With the advent of NES emulators, the code written to emulate these chips became known as mappers.
Early NES MMCs are composed of 7400 series discrete logic chips. The UNROM, implemented with two such chips, divides the program space into two 16 KB banks. The MMC allows a program to switch one bank while keeping one bank always available. Instead of a dedicated ROM chip to hold graphics data (called CHR by Nintendo), games using UNROM store graphics data on the program ROM and copy it to a RAM on the cartridge at run time.
The MMC1 is Nintendo's first custom MMC integrated circuit to incorporate support for saved games and multi-directional scrolling configurations. The chip comes in at least five different versions: MMC1A, MMC1B1, MMC1B2, MMC1B3 and MMC1C. The differences between the different versions are slight, mostly owing to savegame memory protection behavior. The MMC1 chip allows for switching of different memory banks. Program ROM can be selected in 16KB or 32KB chunks, and character ROM can be selected in 4KB or 8KB chunks. An unusual feature of this memory controller is that its input is serial, rather than parallel, so 5 sequential writes (with bit shifting) are needed to send a command to the circuit.

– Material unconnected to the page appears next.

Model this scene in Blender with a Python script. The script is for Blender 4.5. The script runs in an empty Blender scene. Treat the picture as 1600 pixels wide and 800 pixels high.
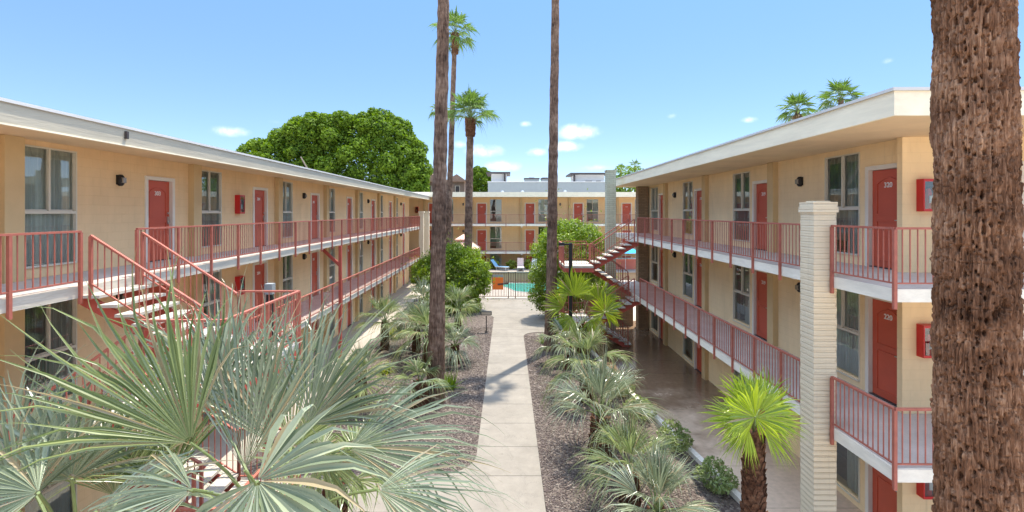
import bpy, math, random
import numpy as np
from mathutils import Vector, Matrix, noise as mnoise

S = bpy.context.scene
COL = S.collection
R_ = math.radians
# ------------------------------------------------------------------ camera, sky, sun, exposure
EYE = 6.64
F_PX, VPU, VPV = 760.0, 793.0, 332.0
cam = bpy.data.cameras.new('camera')
cam.sensor_width = 36.0
cam.lens = 36.0 * F_PX / 1600.0
cam.shift_x = (800 - VPU) / 1600.0
cam.shift_y = -(400 - VPV) / 1600.0
cam.clip_start = 0.05
cam.clip_end = 3000
co = bpy.data.objects.new('camera', cam)
COL.objects.link(co)
co.location = (0, 0, EYE)
co.rotation_euler = (R_(90), 0, 0)
S.camera = co

SUN_EL, SUN_AZ = R_(75), math.atan2(0.565, 0.825)      # azimuth clockwise from +Y
S.view_settings.view_transform = 'Standard'
S.view_settings.look = 'None'
S.view_settings.gamma = 1
S.view_settings.exposure = 2.1
S.view_settings.use_curve_mapping = False

W = bpy.data.worlds.new('World')
S.world = W
W.use_nodes = True


def N(nt, t, **kw):
    n = nt.nodes.new(t)
    for k, v in kw.items():
        if k.startswith('i_'):
            key = k[2:]
            key = int(key) if key.isdigit() else key.replace('_', ' ')
            n.inputs[key].default_value = v
        else:
            setattr(n, k, v)
    return n


def mth(nt, op, a, b=None, c=None, clamp=False):
    n = nt.nodes.new('ShaderNodeMath')
    n.operation = op
    n.use_clamp = clamp
    for i, v in enumerate((a, b, c)):
        if v is None:
            continue
        if isinstance(v, (int, float)):
            n.inputs[i].default_value = v
        else:
            nt.links.new(v, n.inputs[i])
    return n.outputs[0]


def build_world():
    nt = W.node_tree
    nt.nodes.clear()
    L = nt.links.new
    out = N(nt, 'ShaderNodeOutputWorld')
    bg = N(nt, 'ShaderNodeBackground')
    bg.inputs['Strength'].default_value = 0.15
    sky = N(nt, 'ShaderNodeTexSky')
    sky.sky_type = 'NISHITA'
    sky.sun_disc = False
    sky.sun_elevation = SUN_EL
    sky.sun_rotation = SUN_AZ
    sky.air_density = 0.6
    sky.dust_density = 0.0
    sky.ozone_density = 4.0
    sky.altitude = 300
    # a few small fair-weather clouds, laid out by compass direction and height
    tc = N(nt, 'ShaderNodeTexCoord')
    nz = N(nt, 'ShaderNodeTexNoise', i_Scale=26.0, i_Detail=7.0, i_Roughness=0.62)
    L(tc.outputs['Generated'], nz.inputs['Vector'])
    total = None
    for (u, v, ru, rv, amp) in [(903, 206, 46, 17, 1), (884, 229, 40, 12, .95), (757, 236, 42, 15, .9), (838, 238, 24, 10, .9),
                                (357, 205, 42, 13, .8), (785, 260, 40, 13, .9), (1172, 187, 20, 8, .8), (1387, 95, 15, 9, .5),
                                (1050, 181, 16, 8, .5), (822, 194, 16, 8, .6), (720, 225, 25, 10, .6), (430, 190, 30, 10, .4), (930, 262, 60, 9, .5)]:
        d = Vector(((u - VPU) / F_PX, 1, (VPV - v) / F_PX))
        ln = d.length
        d.normalize()
        sub = N(nt, 'ShaderNodeVectorMath', operation='SUBTRACT')
        L(tc.outputs['Generated'], sub.inputs[0])
        sub.inputs[1].default_value = d
        mul = N(nt, 'ShaderNodeVectorMath', operation='MULTIPLY')
        L(sub.outputs[0], mul.inputs[0])
        k = F_PX * ln
        mul.inputs[1].default_value = (k / ru, k / ru, k / rv)
        le = N(nt, 'ShaderNodeVectorMath', operation='LENGTH')
        L(mul.outputs[0], le.inputs[0])
        m = mth(nt, 'MULTIPLY', mth(nt, 'SUBTRACT', 1.15, le.outputs['Value'], clamp=True), amp)
        total = m if total is None else mth(nt, 'MAXIMUM', total, m)
    c = mth(nt, 'MULTIPLY', total, mth(nt, 'MULTIPLY', nz.outputs['Fac'], 2.2))
    mr = N(nt, 'ShaderNodeMapRange', interpolation_type='SMOOTHSTEP')
    mr.inputs['From Min'].default_value = 0.30
    mr.inputs['From Max'].default_value = 1.15
    mr.inputs['To Max'].default_value = 0.8
    L(c, mr.inputs['Value'])
    mix = N(nt, 'ShaderNodeMix', data_type='RGBA')
    L(mr.outputs[0], mix.inputs['Factor'])
    # ramp dims low sky; warm boost added to unseen upper dome fills shaded walls
    sp = N(nt, 'ShaderNodeSeparateXYZ')
    L(tc.outputs['Generated'], sp.inputs[0])
    rp = N(nt, 'ShaderNodeValToRGB')
    rp.color_ramp.interpolation = 'LINEAR'
    e = rp.color_ramp.elements
    e[0].position = 0.0
    e[0].color = (0.090, 0.074, 0.069, 1)
    e[1].position = 1.0
    e[1].color = (1.05, 0.73, 0.46, 1)
    for p, c in ((0.12, (0.093, 0.088, 0.082)), (0.435, (0.120, 0.129, 0.117)), (0.56, (1.05, 0.73, 0.46))):
        q = e.new(p)
        q.color = (*c, 1)
    L(sp.outputs[2], rp.inputs[0])
    sk = N(nt, 'ShaderNodeVectorMath', operation='MULTIPLY')
    L(sky.outputs[0], sk.inputs[0])
    L(rp.outputs[0], sk.inputs[1])
    s3 = N(nt, 'ShaderNodeVectorMath', operation='SCALE')
    L(sk.outputs[0], s3.inputs[0])
    s3.inputs['Scale'].default_value = 4.5
    L(s3.outputs[0], mix.inputs[6])
    mix.inputs[7].default_value = (2.5, 2.6, 2.65, 1)
    L(mix.outputs[2], bg.inputs['Color'])
    L(bg.outputs[0], out.inputs[0])


build_world()
sd = bpy.data.lights.new('sun', 'SUN')
sd.energy = 2.05
sd.angle = R_(0.53)
sd.color = (1.0, 0.92, 0.79)
so = bpy.data.objects.new('sun', sd)
COL.objects.link(so)
sv = Vector((math.cos(SUN_EL) * math.sin(SUN_AZ), math.cos(SUN_EL) * math.cos(SUN_AZ), math.sin(SUN_EL)))
so.rotation_euler = sv.to_track_quat('Z', 'Y').to_euler()
so.location = (40, 60, 90)

rng = random.Random(7)
nr = np.random.default_rng(11)

# ------------------------------------------------------------------ materials


def pm(name, col, rough=0.7, var=0.12, vscale=2.0, bump=0.0, bscale=60.0, spec=0.3, metallic=0.0, col2=None,
       stretch=(1, 1, 1), fine=0.0, coat=0.0):
    """painted / mineral surface: base colour with soft patchy variation, fine grain and bump"""
    m = bpy.data.materials.new(name)
    m.use_nodes = True
    nt = m.node_tree
    b = nt.nodes['Principled BSDF']
    L = nt.links.new
    tc = N(nt, 'ShaderNodeTexCoord')
    mp = N(nt, 'ShaderNodeMapping')
    mp.inputs['Scale'].default_value = stretch
    L(tc.outputs['Object'], mp.inputs[0])
    nz = N(nt, 'ShaderNodeTexNoise', i_Scale=vscale, i_Detail=6.0, i_Roughness=0.65)
    L(mp.outputs[0], nz.inputs['Vector'])
    ramp = N(nt, 'ShaderNodeMapRange')
    ramp.inputs['From Min'].default_value = 0.3
    ramp.inputs['From Max'].default_value = 0.7
    L(nz.outputs['Fac'], ramp.inputs['Value'])
    mix = N(nt, 'ShaderNodeMix', data_type='RGBA')
    L(ramp.outputs[0], mix.inputs['Factor'])
    c1 = tuple(x * (1 - var) for x in col)
    c2 = tuple(min(1, x * (1 + var)) for x in (col2 or col))
    mix.inputs[6].default_value = (*c1, 1)
    mix.inputs[7].default_value = (*c2, 1)
    colout = mix.outputs[2]
    if fine > 0:
        n2 = N(nt, 'ShaderNodeTexNoise', i_Scale=bscale * 1.3, i_Detail=3.0)
        L(mp.outputs[0], n2.inputs['Vector'])
        m2 = N(nt, 'ShaderNodeMapRange')
        m2.inputs['From Min'].default_value = 0.3
        m2.inputs['From Max'].default_value = 0.7
        m2.inputs['To Min'].default_value = 1 - fine
        m2.inputs['To Max'].default_value = 1 + fine
        L(n2.outputs['Fac'], m2.inputs['Value'])
        mm = N(nt, 'ShaderNodeVectorMath', operation='SCALE')
        L(colout, mm.inputs[0])
        L(m2.outputs[0], mm.inputs['Scale'])
        colout = mm.outputs[0]
    L(colout, b.inputs['Base Color'])
    b.inputs['Roughness'].default_value = rough
    b.inputs['Specular IOR Level'].default_value = spec
    b.inputs['Metallic'].default_value = metallic
    b.inputs['Coat Weight'].default_value = coat
    if bump > 0:
        n3 = N(nt, 'ShaderNodeTexNoise', i_Scale=bscale, i_Detail=4.0)
        L(mp.outputs[0], n3.inputs['Vector'])
        bp = N(nt, 'ShaderNodeBump', i_Strength=min(1, bump), i_Distance=0.01)
        L(n3.outputs['Fac'], bp.inputs['Height'])
        L(bp.outputs[0], b.inputs['Normal'])
    return m


def block_mat(name, col, mortar, bw, bh, var=0.1, bump=0.5, ms=0.012, rough=0.85, face_var=0.0, irregular=0.0):
    """painted block or brick: courses run along x+y, stacked in z"""
    m = bpy.data.materials.new(name)
    m.use_nodes = True
    nt = m.node_tree
    b = nt.nodes['Principled BSDF']
    L = nt.links.new
    tc = N(nt, 'ShaderNodeTexCoord')
    sp = N(nt, 'ShaderNodeSeparateXYZ')
    L(tc.outputs['Object'], sp.inputs[0])
    cb = N(nt, 'ShaderNodeCombineXYZ')
    L(mth(nt, 'ADD', sp.outputs[0], sp.outputs[1]), cb.inputs[0])
    zc = sp.outputs[2]
    if irregular:
        ni = N(nt, 'ShaderNodeTexNoise', i_Scale=5.0, i_Detail=2.0)
        L(tc.outputs['Object'], ni.inputs['Vector'])
        zc = mth(nt, 'ADD', zc, mth(nt, 'MULTIPLY', ni.outputs['Fac'], irregular))
    L(zc, cb.inputs[1])
    br = N(nt, 'ShaderNodeTexBrick')
    L(cb.outputs[0], br.inputs['Vector'])
    br.inputs['Scale'].default_value = 1.0
    br.inputs['Brick Width'].default_value = bw
    br.inputs['Row Height'].default_value = bh
    br.inputs['Mortar Size'].default_value = ms
    br.inputs['Mortar Smooth'].default_value = 0.6
    br.inputs['Bias'].default_value = 0.0
    br.inputs['Color1'].default_value = (*[x * (1 - face_var) for x in col], 1)
    br.inputs['Color2'].default_value = (*[x * (1 + face_var) for x in col], 1)
    br.inputs['Mortar'].default_value = (*mortar, 1)
    nz = N(nt, 'ShaderNodeTexNoise', i_Scale=1.3, i_Detail=7.0, i_Roughness=0.7)
    mp = N(nt, 'ShaderNodeMapping')
    mp.inputs['Scale'].default_value = (1, 1, 0.35)
    L(tc.outputs['Object'], mp.inputs[0])
    L(mp.outputs[0], nz.inputs['Vector'])
    m2 = N(nt, 'ShaderNodeMapRange')
    m2.inputs['From Min'].default_value = 0.25
    m2.inputs['From Max'].default_value = 0.75
    m2.inputs['To Min'].default_value = 1 - var
    m2.inputs['To Max'].default_value = 1 + var
    L(nz.outputs['Fac'], m2.inputs['Value'])
    sc = N(nt, 'ShaderNodeVectorMath', operation='SCALE')
    L(br.outputs['Color'], sc.inputs[0])
    # run-off streaks and repainted patches
    mps = N(nt, 'ShaderNodeMapping')
    mps.inputs['Scale'].default_value = (5.0, 5.0, 0.22)
    L(tc.outputs['Object'], mps.inputs[0])
    ns = N(nt, 'ShaderNodeTexNoise', i_Scale=1.0, i_Detail=5.0, i_Roughness=0.7)
    L(mps.outputs[0], ns.inputs['Vector'])
    st = N(nt, 'ShaderNodeMapRange', interpolation_type='SMOOTHSTEP')
    st.inputs['From Min'].default_value = 0.56
    st.inputs['From Max'].default_value = 0.78
    st.inputs['To Min'].default_value = 1.0
    st.inputs['To Max'].default_value = 0.80
    L(ns.outputs['Fac'], st.inputs['Value'])
    vp = N(nt, 'ShaderNodeTexVoronoi', i_Scale=0.55)
    L(tc.outputs['Object'], vp.inputs['Vector'])
    spc = N(nt, 'ShaderNodeSeparateColor')
    L(vp.outputs['Color'], spc.inputs[0])
    patch = mth(nt, 'ADD', 0.955, mth(nt, 'MULTIPLY', spc.outputs[0], 0.07))
    L(mth(nt, 'MULTIPLY', mth(nt, 'MULTIPLY', m2.outputs[0], st.outputs[0]), patch), sc.inputs['Scale'])
    L(sc.outputs[0], b.inputs['Base Color'])
    b.inputs['Roughness'].default_value = rough
    b.inputs['Specular IOR Level'].default_value = 0.25
    n3 = N(nt, 'ShaderNodeTexNoise', i_Scale=45.0, i_Detail=5.0)
    L(tc.outputs['Object'], n3.inputs['Vector'])
    h = mth(nt, 'ADD', mth(nt, 'MULTIPLY', br.outputs['Fac'], -1.0), mth(nt, 'MULTIPLY', n3.outputs['Fac'], 0.5))
    bp = N(nt, 'ShaderNodeBump', i_Strength=bump, i_Distance=0.012)
    L(h, bp.inputs['Height'])
    L(bp.outputs[0], b.inputs['Normal'])
    return m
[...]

The MMC2 is only used in Mike Tyson's Punch-Out!! and the later rerelease which replaced Mike Tyson. A single 8KB bank of program ROM can be selected (with the remaining 24KB locked) and character ROM can be selected in two pairs of 4KB banks, which would be automatically switched when the video hardware attempts to load particular graphic tiles from memory, thus allowing a larger amount of graphics to be used on the screen without the need for the game itself to manually switch them.